That is the case for Vsevolod and Natalie Maksin, who moved in March to a two-bedroom apartment, with water views, that they bought in 1999 after looking at blueprints. "Being able to see and feel the water was one of the most important considerations," said Mr. Maksin, a lawyer and an accountant at Pricewaterhouse Coopers in Manhattan.
Five buildings with 272 two- to four-bedroom apartments, including penthouses, are now on the site of the bath complex, which closed in 1997. Ultimately, there will be 850 apartments in 15 5 to 12-story buildings in Oceana, a gated community separated from the ocean by the Boardwalk.

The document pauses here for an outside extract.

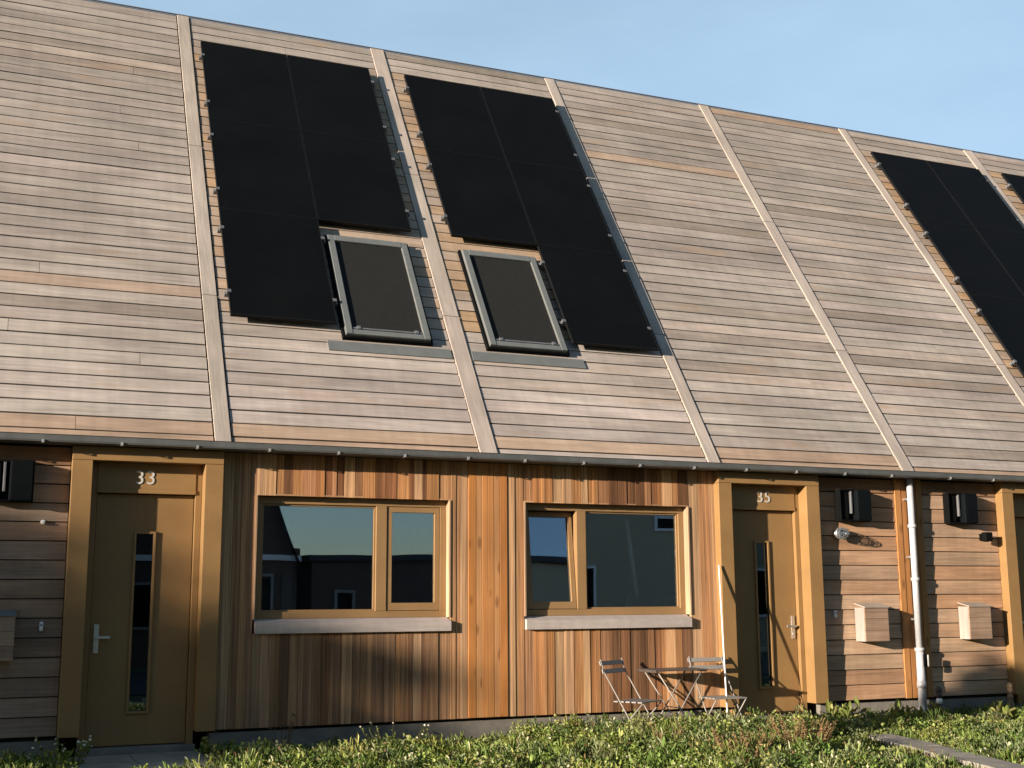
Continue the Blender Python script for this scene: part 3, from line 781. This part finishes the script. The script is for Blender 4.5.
def far_house(x0, x1, y0, y1, zw, zr, label, wm, rm, ridge='y', wins=(), door=None):
    h = thing('brick_house' if wm == M['brick'] else 'rendered_house', ((x0 + x1) / 2, y1, GROUND), label, 'house', 'houses across the street')
    cx = (x0 + x1) / 2; w = (x1 - x0) / 2; d = y1 - y0; zw -= GROUND; zr -= GROUND
    mb = MB(); mb.box((-w, -d, -.1), (w, 0, zw))
    if ridge == 'y' and zr > zw:
        for y in (-d + .002, -.002): mb.face([(-w, y, zw), (w, y, zw), (0, y, zr - .05)])
    if ridge == 'x' and zr > zw:
        for x in (-w + .002, w - .002): mb.face([(x, 0, zw), (x, -d, zw), (x, -d / 2, zr - .05)])
    mb.build('wall', wm, h)
    mb = MB(); o = .18
    if zr <= zw: mb.box((-w - .1, -d - .1, zw + .002), (w + .1, .1, zw + .16))
    elif ridge == 'y':
        sl = (zr - zw) / w
        for s in (-1, 1):
            mb.face([(0, o, zr), (0, -d - o, zr), (s * (w + o), -d - o, zw - sl * o), (s * (w + o), o, zw - sl * o)])
            mb.face([(0, o, zr - .12), (0, -d - o, zr - .12), (s * (w + o), -d - o, zw - sl * o - .12), (s * (w + o), o, zw - sl * o - .12)])
    else:
        sl = (zr - zw) / (d / 2)
        for s, yy in ((1, o), (-1, -d - o)):
            mb.face([(-w - o, -d / 2, zr), (w + o, -d / 2, zr), (w + o, yy, zw - sl * o), (-w - o, yy, zw - sl * o)])
    rf = mb.build('roof', rm, h)
    if ridge == 'y' and zr > zw:
        mb = MB(); mb.box((-w - .1, .003, zw - .06), (w + .1, .06, zw + .08)); mb.build('fascia', M['white'], h)
    for (a, b, z0, z1) in wins:
        mb = MB(); z0 -= GROUND; z1 -= GROUND
        mb.box((a - cx, .002, z0), (a - cx + .07, .06, z1)); mb.box((b - cx - .07, .002, z0), (b - cx, .06, z1)); mb.box((a - cx + .07, .002, z0), (b - cx - .07, .06, z0 + .07)); mb.box((a - cx + .07, .002, z1 - .07), (b - cx - .07, .06, z1))
        wn = mb.build('window', M['white'] if wm == M['render'] else M['metalgrey'], h)
        mb = MB(); mb.box((a - cx + .07, .004, z0 + .07), (b - cx - .07, .02, z1 - .07)); mb.build('pane', M['slate'], wn)
    if door:
        a, b = door; mb = MB(); mb.box((a - cx, .002, 0), (b - cx, .05, 2.1)); mb.build('door', M['darkbrown'], h)
    return rf
far_house(-2.6, 2.32, -28, -18, 2.14, 8.6, 'steep-gabled brick house across the street', M['brick'], M['tile'], 'y', [(1.35, 1.75, .2, 1.75), (.2, .9, .5, 1.6), (-1.6, -.6, .5, 1.6)], (1.95, 2.2))
rf = far_house(2.75, 7.4, -27, -18.2, 2.1, 2.1, 'low flat-roofed brick house across the street', M['brick'], M['tile'], 'x', [(3.3, 3.8, .6, 1.4)])
for x in (-2.1, .3):
    mb = MB(); mb.box((x - .12, -3, 2.55), (x + .12, -2.7, 2.85)); mb.build('chimney', M['brick'], rf)
far_house(8.3, 19, -21.5, -18, 6.0, 6.0, 'tall cream rendered block across the street', M['render'], M['tile'], 'x', [(12.2, 13.4, 3.0, 3.4), (15, 16.4, .6, 2), (9.2, 10.4, .6, 2), (15, 16.4, 3.6, 5)], (13.9, 14.9))

for x0_, x1_, zr_, lab, wm in [(-11.6, -4.2, 8.8, 'added gabled brick house, blocking sky light, beside the steep-gabled one across the street', M['brick']), (-21, -13, 9.2, 'second added gabled brick house down the street, blocking sky light, with two windows', M['brick']), (-31, -22.4, 9.4, 'added cream rendered gabled house down the street, blocking sky light', M['render']), (21, 30, 9, 'added cream rendered gabled house at the far end across the street, blocking sky light', M['render']), (31.5, 42, 9, 'last added gabled brick house up the street, blocking sky light', M['brick'])]:
    c_ = (x0_ + x1_) / 2  # unseen row added to cut the sky light reaching the facade
    far_house(x0_, x1_, -27, -17.6, 5.6, zr_, lab, wm, M['tile'], 'x', [(c_ - 2.6, c_ - 1.2, .6, 1.9), (c_ + 1.0, c_ + 2.6, .6, 1.9), (c_ - 2.2, c_ - 1.2, 3.3, 4.6), (c_ + 1.2, c_ + 2.2, 3.3, 4.6)], (c_ - .45, c_ + .45))

# ------------------------------------------------------------------ camera
cd = bpy.data.cameras.new('camera'); cam = bpy.data.objects.new('camera', cd); COL.objects.link(cam); sc.camera = cam
cd.sensor_width = 36; cd.lens = 1238.509 / 1024 * 36; cd.clip_end = 2000; cd.clip_start = .05
yw, pt, rl = R(22.9747), R(9.8589), R(-.3314)
fwd = Vector((math.sin(yw) * math.cos(pt), math.cos(yw) * math.cos(pt), math.sin(pt))); rt = Vector((math.cos(yw), -math.sin(yw), 0)); up = rt.cross(fwd)
r2 = rt * math.cos(rl) + up * math.sin(rl); u2 = -rt * math.sin(rl) + up * math.cos(rl)
cam.matrix_world = Matrix(((r2.x, u2.x, -fwd.x, -4.7191), (r2.y, u2.y, -fwd.y, -11.787), (r2.z, u2.z, -fwd.z, 1.1562), (0, 0, 0, 1)))

# ------------------------------------------------------------------ daylight
SUN = Vector((-2.9, -1, .58)).normalized()
ld = bpy.data.lights.new('sun', 'SUN'); ld.energy = 5.0; ld.angle = R(.53); ld.color = (1, .85, .71)
lo = bpy.data.objects.new('sun', ld); COL.objects.link(lo); lo.rotation_euler = SUN.to_track_quat('Z', 'Y').to_euler(); lo.location = (-20, -20, 20)
w = bpy.data.worlds.new('World'); sc.world = w; w.use_nodes = True
nt = w.node_tree; bg = nt.nodes['Background']; sky = nt.nodes.new('ShaderNodeTexSky'); sky.sky_type = 'NISHITA'
sky.sun_disc = False; sky.sun_elevation = math.asin(SUN.z); sky.sun_rotation = math.atan2(SUN.x, SUN.y); sky.air_density = 1.0; sky.dust_density = .2; sky.ozone_density = 2.2
tc = nt.nodes.new('ShaderNodeTexCoord'); mp = nt.nodes.new('ShaderNodeMapping'); nt.links.new(tc.outputs['Generated'], mp.inputs[0]); mp.inputs['Scale'].default_value = (2.2, 2.2, 7)
cn = nt.nodes.new('ShaderNodeTexNoise'); nt.links.new(mp.outputs[0], cn.inputs['Vector']); cn.inputs['Scale'].default_value = 1.6; cn.inputs['Detail'].default_value = 7; cn.inputs['Roughness'].default_value = .55
cf = ramp(nt, cn.outputs[0], [(.42, .47), (.78, .62)])
dt = nt.nodes.new('ShaderNodeVectorMath'); dt.operation = 'DOT_PRODUCT'; nt.links.new(tc.outputs['Generated'], dt.inputs[0]); dt.inputs[1].default_value = (.42, .9, -.12)
mr = nt.nodes.new('ShaderNodeMapRange'); mr.interpolation_type = 'SMOOTHSTEP'; nt.links.new(dt.outputs['Value'], mr.inputs[0]); mr.inputs[1].default_value = .05; mr.inputs[2].default_value = .85; mr.inputs[3].default_value = .12
cx = nt.nodes.new('ShaderNodeMath'); cx.operation = 'MULTIPLY'; nt.links.new(cf, cx.inputs[0]); nt.links.new(mr.outputs[0], cx.inputs[1])
cm = nt.nodes.new('ShaderNodeMixRGB'); nt.links.new(cx.outputs[0], cm.inputs[0]); nt.links.new(sky.outputs[0], cm.inputs[1]); cm.inputs[2].default_value = (4.4, 6.1, 7.7, 1)  # added pale veil brightens mainly the sky ahead of the camera
nt.links.new(cm.outputs[0], bg.inputs[0]); bg.inputs[1].default_value = .062
sc.view_settings.view_transform = 'Standard'; sc.view_settings.look = 'None'; sc.view_settings.exposure = 1.28; sc.view_settings.gamma = 1; sc.view_settings.use_curve_mapping = False
sc.render.engine = 'CYCLES'; sc.cycles.max_bounces = 6; sc.cycles.transparent_max_bounces = 8
sc.cycles.use_denoising = True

The development, among the largest market-rate housing projects in the boroughs outside of Manhattan in decades, has been under construction for the last 16 months. Its recreational amenities, including a health club and indoor and outdoor pools, have opened. And with all but 30 of the initial units sold, sales will begin this month for 75 more units in the sixth building, said Joshua L. Muss. He is the president of Muss Development Company, of Forest Hills, Queens, which is developing the $325 million project with the Carlyle Group of Washington.
Construction on the latest structure will start in two months and is scheduled for completion in 13 months. The building will overlook Brighton Beach Avenue, with its rows of neighborhood stores, and Manhattan beyond. Its apartments are to have two and three bedrooms with 1,000 to 1,550 square feet, and cost $325,000 to $500,000, or $300 to $350 a square foot on average. When the complex opened, the average per square foot price was $250, said Jason A. Muss, Joshua's son and a company vice president.
Despite the cooling economy, "we have raised prices because as an oceanfront project it is somewhat insulated," Jason Muss said. "We are selling a lifestyle."
Joshua Muss said the biggest issue "is having enough inventory."
That is also the case in many Brooklyn neighborhoods, said Jeffrey J. Ferretti, president of National Brokerage in Mill Basin and past president of the Brooklyn Board of Realtors. "Nothing has cooled here," he said.
Howard M. Ginsburg, a sales agent at National Brokerage, said that in the last year prices have risen by an average of 20 percent for one- and two-family homes and by 10 percent for condominiums.
"Houses are still selling," he said. "But only a scattered number of new ones are being built."
Mr. Maksin said he bought his Oceana apartment, which cost in the $300,000 range, because at one-third the price of a comparable size unit in Manhattan, "it is a great value," with the potential to appreciate over time.
Monthly maintenance charges range from $211 to $968 for the apartments and higher for the penthouses. Real estate taxes at the complex will be kept low thanks to a 15-year abatement, with taxes fully abated for 11 years and rising after that by 20 percent a year.
Despite sales that have been strong enough to support price increases, Joshua Muss said his company's development style was cautious. "We will still build one building at a time," he said.
Three more structures with 50 to 70 apartments each are in various stages of approval by the New York State attorney general's office, and make up the next wave of construction at the development, he said. A one-acre public park at the entrance to the site along Brighton Beach Avenue is also planned.
The idea of reshaping the site for housing dates to 1986. From then through the early 1990's, Stephen Muss, Joshua Muss's cousin, tried unsuccessfully to develop 1,500 condominiums in four towers, rising as high as 32 stories. The project was put off in the mid-1990's because of the real-estate recession.
In 1999, Joshua Muss bought the property and reconfigured the project to its present scale and layout. The shorter buildings meet the height restrictions under the area's waterfront zoning, which also required that they not block the view of the water from Brighton Beach Avenue.
All the buildings at Oceana are designed with gabled roofs and balconies to blend with their older neighbors. The new buildings are also clad in prefabricated stucco panels to better weather the elements that come with a beachfront location. Most of the units at the complex will have full or part ocean views.